Voice of America
05 Dec 2018, 02:35 GMT+10
Wall Street fell more than 2 percent on Tuesday, led by bank stocks as a flattening U.S. Treasury yield curve set off warning lights about slowing growth and on fading hopes of a speedy resolution to the U.S.-China trade spat.
The declines, which put the benchmark S&P 500 on course for its biggest one-day percentage drop in six weeks, more than erased Monday's gains after Beijing and Washington agreed to a 90-day truce to iron out their trade differences.

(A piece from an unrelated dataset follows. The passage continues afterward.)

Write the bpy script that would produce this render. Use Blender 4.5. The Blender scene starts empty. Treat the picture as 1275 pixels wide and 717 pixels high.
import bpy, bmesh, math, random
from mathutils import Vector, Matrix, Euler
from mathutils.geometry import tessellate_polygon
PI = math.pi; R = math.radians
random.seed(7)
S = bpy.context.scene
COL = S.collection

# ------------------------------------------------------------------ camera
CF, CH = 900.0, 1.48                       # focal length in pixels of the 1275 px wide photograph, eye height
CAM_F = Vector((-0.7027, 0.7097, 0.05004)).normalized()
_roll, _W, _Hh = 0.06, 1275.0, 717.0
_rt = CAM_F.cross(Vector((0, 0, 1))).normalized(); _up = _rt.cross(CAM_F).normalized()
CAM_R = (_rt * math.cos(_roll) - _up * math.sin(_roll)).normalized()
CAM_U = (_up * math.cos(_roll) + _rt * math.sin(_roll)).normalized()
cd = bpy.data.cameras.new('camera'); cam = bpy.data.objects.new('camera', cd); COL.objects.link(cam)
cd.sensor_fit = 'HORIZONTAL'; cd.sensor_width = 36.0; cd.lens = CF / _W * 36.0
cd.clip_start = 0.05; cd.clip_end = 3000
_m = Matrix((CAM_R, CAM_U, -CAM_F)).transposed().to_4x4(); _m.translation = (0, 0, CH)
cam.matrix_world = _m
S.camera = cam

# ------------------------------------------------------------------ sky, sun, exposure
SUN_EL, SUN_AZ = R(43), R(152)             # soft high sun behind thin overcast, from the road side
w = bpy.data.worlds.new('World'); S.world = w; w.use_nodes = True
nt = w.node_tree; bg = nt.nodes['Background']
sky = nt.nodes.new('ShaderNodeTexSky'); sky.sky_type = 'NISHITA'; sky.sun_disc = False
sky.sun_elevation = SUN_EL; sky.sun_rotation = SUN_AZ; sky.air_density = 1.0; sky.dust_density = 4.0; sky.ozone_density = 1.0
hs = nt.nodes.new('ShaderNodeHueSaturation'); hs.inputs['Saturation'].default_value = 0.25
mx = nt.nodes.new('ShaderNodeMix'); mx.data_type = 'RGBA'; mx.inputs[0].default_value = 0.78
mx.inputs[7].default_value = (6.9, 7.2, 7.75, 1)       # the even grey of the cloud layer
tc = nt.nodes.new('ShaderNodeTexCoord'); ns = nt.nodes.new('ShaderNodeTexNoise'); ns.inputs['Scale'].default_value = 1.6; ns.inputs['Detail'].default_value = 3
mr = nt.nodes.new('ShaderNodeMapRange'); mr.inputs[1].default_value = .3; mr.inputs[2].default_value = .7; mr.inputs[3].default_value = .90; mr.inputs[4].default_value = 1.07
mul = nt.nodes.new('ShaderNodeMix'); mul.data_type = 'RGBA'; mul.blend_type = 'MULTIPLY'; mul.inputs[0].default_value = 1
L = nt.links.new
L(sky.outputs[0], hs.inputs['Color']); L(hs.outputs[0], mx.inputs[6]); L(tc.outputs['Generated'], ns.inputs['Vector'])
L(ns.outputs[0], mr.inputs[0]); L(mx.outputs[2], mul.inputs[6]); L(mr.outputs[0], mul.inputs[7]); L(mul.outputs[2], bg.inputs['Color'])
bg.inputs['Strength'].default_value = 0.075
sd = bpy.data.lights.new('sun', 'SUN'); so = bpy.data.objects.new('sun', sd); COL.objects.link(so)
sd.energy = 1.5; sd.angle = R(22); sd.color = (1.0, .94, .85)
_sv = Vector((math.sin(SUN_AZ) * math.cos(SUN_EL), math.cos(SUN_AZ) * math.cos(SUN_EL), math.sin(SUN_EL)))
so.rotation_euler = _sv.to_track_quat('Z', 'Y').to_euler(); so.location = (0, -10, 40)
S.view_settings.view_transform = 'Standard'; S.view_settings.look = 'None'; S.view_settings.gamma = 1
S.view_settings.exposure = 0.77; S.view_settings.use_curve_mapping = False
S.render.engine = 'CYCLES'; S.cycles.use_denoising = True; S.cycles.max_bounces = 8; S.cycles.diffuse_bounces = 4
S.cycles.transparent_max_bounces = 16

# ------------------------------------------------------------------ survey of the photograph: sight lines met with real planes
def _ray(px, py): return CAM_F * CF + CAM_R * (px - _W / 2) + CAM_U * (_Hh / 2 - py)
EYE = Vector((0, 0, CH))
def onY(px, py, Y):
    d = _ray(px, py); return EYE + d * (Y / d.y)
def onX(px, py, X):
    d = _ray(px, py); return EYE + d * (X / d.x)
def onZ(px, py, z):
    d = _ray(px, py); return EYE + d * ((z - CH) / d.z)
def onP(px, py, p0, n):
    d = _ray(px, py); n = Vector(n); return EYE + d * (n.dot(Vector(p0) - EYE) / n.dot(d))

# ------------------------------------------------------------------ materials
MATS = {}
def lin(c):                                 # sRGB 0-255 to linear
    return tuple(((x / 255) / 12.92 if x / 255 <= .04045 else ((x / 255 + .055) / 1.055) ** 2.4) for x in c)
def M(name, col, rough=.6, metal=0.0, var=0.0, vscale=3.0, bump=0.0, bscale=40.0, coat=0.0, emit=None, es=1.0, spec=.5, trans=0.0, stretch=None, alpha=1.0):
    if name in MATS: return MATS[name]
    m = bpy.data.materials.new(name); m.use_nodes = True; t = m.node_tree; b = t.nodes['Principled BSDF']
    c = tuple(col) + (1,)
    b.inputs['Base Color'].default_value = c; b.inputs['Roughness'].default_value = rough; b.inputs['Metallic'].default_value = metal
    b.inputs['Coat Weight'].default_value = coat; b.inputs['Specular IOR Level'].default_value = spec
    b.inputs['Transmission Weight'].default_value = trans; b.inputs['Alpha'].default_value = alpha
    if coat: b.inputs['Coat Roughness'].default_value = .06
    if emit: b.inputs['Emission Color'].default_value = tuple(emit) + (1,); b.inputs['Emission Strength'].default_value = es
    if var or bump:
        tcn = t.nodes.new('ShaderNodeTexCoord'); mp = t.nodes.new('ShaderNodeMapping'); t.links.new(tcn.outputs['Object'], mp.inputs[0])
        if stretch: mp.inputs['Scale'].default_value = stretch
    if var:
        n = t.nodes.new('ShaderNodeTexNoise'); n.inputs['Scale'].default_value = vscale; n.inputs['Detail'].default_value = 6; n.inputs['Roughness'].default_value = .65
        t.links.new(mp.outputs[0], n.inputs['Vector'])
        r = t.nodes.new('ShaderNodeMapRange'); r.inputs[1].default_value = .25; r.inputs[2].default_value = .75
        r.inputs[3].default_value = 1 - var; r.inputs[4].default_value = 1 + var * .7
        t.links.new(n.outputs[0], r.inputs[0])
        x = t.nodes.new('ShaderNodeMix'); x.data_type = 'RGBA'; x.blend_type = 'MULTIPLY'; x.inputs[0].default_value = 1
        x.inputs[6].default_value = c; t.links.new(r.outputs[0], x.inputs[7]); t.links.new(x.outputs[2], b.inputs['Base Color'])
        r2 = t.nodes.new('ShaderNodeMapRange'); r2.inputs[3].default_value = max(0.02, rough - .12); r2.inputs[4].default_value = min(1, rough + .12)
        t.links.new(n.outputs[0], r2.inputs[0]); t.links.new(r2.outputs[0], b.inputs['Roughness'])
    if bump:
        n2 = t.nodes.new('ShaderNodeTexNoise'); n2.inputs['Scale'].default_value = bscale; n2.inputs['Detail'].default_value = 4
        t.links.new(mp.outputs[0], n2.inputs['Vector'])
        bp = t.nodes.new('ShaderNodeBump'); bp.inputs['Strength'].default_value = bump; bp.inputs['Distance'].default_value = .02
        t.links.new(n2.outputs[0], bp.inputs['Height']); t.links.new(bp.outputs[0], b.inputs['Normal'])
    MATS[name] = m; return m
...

Yields on two-year and three-year bonds held above the five-year yield for a second day, while the benchmark 10-year yield hit its lowest since mid-September as demand for longer-dated Treasuries rose on bets of an approaching economic slowdown.
The focus now is on the spread between the two-year and 10-year yields, currently at its narrowest in over a decade and whose inversion has preceded the past three U.S. recessions.
'Historically there is a good correlation between the yield curve inverting and the timing of the next recession and the bond market has been a big focus for today,' said Binky Chadha, chief strategist at Deutsche Bank in New York.
The KBW Bank index slid 4.90 percent with Bank of America Corp and Citigroup Inc dropping more than 5 percent each. The overall S&P financial sector dropped 4.03 percent.
The technology sector fell 2.80 percent, while industrials dropped 3.47 percent over a lack of specifics on the Sino-U.S. trade truce, including no written commitments and when the truce period starts.
'As soon as investors digested the information from the discussions, they focused on the uncertainties and lack of details,' Ryan Nauman, market strategist at Informa Financial Intelligence in Zephyr Cove, Nevada said.
Trade bellwethers Boeing Co's 3.6-percent drop and Caterpillar Inc's 5.7 percent retreat weighed the most on the Dow, while twin declines of 3.7 percent in Amazon.com Inc. and Apple Inc. dragged on the Nasdaq and S&P.
Apple dropped on bearish comments from brokerage HSBC and as supplier Cirrus Logic Inc's lowered outlook added to growing evidence of tepid iPhone sales.
At 1:16 p.m. ET, the Dow Jones Industrial Average was down 565.16 points, or 2.19 percent, at 25,261.27, the S&P 500 was down 62.55 points, or 2.24 percent, at 2,727.82 and the Nasdaq Composite was down 196.65 points, or 2.64 percent, at 7,244.86.
Amid fears of slowing U.S. growth, Dollar General Corp sank 8 percent after warning that the proposed tariffs on Chinese imports could begin to have a greater impact on its business as well as its customers.
Declining issues outnumbered advancers for a 3.73-to-1 ratio on the NYSE and a 4.66-to-1 ratio on the Nasdaq.
The S&P index recorded 40 new 52-week highs and 16 new lows, while the Nasdaq recorded 36 new highs and 130 new lows.
The U.S. stock and bond markets will be closed on Wednesday to mourn the death of former U.S. President George H.W. Bush.